**Available records:**
|---|
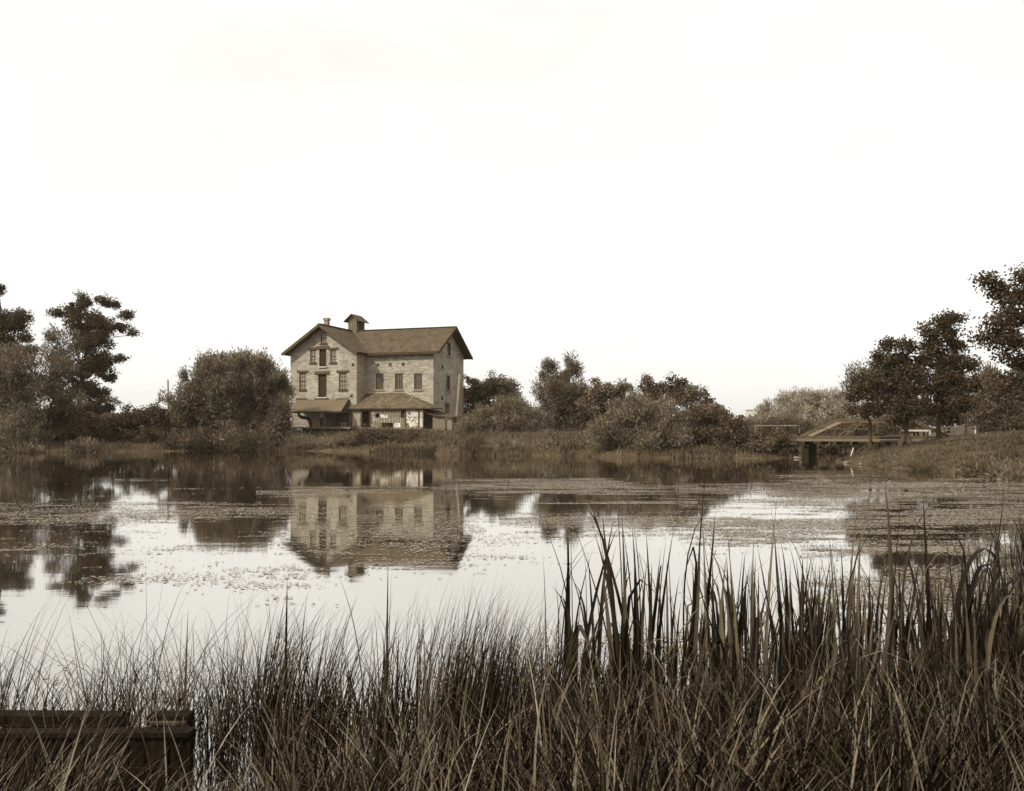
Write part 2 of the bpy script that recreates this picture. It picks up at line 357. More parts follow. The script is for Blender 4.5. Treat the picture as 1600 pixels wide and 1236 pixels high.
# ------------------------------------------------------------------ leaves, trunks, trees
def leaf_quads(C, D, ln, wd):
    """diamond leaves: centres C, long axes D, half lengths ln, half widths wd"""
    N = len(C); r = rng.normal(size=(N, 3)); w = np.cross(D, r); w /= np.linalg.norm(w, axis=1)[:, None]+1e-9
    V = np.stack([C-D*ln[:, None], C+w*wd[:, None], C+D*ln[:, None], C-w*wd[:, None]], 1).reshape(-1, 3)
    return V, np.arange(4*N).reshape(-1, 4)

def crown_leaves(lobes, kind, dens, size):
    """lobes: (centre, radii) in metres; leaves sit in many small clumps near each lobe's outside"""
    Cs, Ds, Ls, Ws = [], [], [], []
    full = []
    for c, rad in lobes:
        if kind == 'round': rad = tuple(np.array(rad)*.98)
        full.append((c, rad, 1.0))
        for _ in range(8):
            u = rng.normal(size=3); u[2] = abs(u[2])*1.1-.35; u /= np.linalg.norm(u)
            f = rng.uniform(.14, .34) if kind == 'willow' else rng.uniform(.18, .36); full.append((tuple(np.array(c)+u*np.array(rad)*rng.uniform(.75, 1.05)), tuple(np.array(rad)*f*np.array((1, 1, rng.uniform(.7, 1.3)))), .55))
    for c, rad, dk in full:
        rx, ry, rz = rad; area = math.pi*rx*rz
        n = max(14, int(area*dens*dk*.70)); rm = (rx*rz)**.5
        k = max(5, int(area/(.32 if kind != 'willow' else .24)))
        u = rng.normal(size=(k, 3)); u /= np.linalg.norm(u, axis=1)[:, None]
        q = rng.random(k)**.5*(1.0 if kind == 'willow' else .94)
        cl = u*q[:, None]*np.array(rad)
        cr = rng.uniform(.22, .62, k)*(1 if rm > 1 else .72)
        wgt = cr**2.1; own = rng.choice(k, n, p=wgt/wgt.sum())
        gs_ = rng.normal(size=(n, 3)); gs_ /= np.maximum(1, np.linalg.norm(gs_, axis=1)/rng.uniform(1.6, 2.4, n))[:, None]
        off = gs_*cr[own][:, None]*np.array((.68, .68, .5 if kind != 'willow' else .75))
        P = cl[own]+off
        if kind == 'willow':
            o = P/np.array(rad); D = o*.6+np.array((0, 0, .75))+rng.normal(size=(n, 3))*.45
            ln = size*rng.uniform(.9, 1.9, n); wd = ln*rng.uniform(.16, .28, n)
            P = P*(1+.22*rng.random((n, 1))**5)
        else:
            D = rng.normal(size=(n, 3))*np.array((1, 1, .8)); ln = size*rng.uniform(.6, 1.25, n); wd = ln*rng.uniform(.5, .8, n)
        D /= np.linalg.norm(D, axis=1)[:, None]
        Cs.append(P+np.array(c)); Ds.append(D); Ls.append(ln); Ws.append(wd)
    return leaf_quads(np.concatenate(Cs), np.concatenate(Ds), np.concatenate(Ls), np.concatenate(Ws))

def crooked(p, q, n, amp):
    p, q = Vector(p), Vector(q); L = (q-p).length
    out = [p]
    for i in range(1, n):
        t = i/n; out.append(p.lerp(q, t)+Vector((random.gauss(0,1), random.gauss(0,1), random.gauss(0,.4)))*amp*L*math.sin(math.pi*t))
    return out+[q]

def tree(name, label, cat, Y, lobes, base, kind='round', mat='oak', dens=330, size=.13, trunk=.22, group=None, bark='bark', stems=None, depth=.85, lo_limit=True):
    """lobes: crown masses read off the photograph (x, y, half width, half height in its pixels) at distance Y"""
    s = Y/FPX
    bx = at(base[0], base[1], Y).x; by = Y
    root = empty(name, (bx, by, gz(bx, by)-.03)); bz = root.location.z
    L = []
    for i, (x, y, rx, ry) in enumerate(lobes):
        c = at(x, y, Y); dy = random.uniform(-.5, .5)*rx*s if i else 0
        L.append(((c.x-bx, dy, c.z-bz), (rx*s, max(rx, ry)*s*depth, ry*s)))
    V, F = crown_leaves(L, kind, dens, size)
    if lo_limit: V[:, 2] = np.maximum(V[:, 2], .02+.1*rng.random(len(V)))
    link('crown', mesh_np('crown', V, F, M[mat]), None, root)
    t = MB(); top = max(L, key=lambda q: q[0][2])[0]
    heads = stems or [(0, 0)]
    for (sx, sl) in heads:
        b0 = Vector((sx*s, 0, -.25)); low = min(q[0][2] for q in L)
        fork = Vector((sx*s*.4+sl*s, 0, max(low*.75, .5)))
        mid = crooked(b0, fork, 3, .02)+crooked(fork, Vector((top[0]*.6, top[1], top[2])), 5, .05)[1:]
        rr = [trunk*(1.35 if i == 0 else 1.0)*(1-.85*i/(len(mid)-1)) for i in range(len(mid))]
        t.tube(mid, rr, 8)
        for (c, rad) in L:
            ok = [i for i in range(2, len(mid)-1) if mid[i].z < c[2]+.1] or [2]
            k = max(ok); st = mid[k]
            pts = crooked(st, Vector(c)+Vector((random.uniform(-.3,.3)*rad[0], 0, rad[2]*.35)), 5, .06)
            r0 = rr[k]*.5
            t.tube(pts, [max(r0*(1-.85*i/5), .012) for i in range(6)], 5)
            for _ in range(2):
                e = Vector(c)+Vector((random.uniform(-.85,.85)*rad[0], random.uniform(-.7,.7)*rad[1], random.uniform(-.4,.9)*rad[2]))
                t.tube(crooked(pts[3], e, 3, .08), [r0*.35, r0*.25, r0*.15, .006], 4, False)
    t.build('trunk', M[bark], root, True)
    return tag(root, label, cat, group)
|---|
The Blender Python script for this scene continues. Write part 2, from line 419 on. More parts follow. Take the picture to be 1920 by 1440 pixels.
|---|
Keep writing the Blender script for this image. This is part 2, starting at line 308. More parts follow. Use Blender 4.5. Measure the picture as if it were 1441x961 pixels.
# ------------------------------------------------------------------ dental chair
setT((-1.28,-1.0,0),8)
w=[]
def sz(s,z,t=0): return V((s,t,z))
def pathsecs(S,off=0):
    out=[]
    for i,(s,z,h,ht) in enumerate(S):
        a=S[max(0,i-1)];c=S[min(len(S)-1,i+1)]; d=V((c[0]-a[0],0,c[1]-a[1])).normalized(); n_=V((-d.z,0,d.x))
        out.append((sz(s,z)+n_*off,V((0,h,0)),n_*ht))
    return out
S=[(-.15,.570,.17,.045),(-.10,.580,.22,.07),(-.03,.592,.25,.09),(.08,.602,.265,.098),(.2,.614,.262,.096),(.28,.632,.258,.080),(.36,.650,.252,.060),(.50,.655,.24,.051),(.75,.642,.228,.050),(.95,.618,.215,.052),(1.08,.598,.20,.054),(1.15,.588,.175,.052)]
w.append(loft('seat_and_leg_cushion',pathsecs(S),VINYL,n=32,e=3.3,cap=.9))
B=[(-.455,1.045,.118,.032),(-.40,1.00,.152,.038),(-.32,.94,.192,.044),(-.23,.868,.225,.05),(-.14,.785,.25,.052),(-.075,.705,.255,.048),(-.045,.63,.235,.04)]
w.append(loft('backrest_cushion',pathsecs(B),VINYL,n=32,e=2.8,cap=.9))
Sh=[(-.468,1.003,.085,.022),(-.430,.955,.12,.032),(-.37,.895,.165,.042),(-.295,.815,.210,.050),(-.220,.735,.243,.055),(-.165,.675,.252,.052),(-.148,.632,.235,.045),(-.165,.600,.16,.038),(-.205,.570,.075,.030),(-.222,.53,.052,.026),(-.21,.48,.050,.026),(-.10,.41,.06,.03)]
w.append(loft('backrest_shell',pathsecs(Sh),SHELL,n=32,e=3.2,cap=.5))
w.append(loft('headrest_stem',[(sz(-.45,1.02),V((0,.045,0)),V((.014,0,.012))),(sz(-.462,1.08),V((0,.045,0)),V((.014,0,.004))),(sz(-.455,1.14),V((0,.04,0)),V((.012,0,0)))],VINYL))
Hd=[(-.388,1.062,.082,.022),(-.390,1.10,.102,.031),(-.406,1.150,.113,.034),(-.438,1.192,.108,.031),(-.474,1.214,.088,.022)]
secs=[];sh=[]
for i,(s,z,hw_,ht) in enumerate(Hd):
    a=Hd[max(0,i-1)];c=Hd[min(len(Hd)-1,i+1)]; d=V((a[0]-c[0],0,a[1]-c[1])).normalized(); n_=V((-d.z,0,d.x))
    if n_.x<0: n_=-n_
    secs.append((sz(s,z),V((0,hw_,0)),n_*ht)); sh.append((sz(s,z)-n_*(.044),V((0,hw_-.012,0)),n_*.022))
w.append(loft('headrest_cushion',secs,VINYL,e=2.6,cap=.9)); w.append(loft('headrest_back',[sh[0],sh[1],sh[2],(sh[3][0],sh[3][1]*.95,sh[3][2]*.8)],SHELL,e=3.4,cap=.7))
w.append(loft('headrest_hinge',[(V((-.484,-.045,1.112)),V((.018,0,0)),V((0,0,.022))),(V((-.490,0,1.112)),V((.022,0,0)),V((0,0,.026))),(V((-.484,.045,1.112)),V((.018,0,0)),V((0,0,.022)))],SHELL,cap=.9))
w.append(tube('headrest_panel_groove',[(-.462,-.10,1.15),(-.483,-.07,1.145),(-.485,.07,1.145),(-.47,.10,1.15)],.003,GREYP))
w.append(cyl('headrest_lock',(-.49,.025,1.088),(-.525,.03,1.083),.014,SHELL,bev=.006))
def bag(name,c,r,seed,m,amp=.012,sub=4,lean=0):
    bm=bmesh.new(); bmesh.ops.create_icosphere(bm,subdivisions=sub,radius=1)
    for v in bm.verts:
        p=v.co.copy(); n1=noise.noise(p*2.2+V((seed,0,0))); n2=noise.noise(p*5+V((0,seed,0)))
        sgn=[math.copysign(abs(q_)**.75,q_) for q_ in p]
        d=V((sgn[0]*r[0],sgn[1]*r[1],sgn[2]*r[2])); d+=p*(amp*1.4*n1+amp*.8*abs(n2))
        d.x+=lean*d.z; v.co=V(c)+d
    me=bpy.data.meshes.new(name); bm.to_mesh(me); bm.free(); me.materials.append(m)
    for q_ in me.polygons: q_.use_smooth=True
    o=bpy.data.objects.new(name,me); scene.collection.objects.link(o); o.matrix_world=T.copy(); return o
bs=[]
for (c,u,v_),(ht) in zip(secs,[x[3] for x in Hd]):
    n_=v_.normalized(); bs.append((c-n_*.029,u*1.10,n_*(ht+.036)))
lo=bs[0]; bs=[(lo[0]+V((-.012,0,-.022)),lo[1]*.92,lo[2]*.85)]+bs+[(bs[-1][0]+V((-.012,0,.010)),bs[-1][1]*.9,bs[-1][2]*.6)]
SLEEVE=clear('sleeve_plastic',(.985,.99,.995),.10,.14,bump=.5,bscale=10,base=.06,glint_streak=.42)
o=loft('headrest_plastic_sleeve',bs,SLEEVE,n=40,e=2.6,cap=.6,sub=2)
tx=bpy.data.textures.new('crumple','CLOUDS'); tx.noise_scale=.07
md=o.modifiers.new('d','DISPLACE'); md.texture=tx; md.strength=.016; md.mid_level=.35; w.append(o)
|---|
**Exercise requirements:** Exactly the lines from the line with "Write part 2 of" to the line with "return V, np.arange(4*N).reshape(-1, 4)", both included, are to be extracted, and no others.

**Solved problem:**
Write part 2 of the bpy script that recreates this picture. It picks up at line 357. More parts follow. The script is for Blender 4.5. Treat the picture as 1600 pixels wide and 1236 pixels high.
# ------------------------------------------------------------------ leaves, trunks, trees
def leaf_quads(C, D, ln, wd):
    """diamond leaves: centres C, long axes D, half lengths ln, half widths wd"""
    N = len(C); r = rng.normal(size=(N, 3)); w = np.cross(D, r); w /= np.linalg.norm(w, axis=1)[:, None]+1e-9
    V = np.stack([C-D*ln[:, None], C+w*wd[:, None], C+D*ln[:, None], C-w*wd[:, None]], 1).reshape(-1, 3)
    return V, np.arange(4*N).reshape(-1, 4)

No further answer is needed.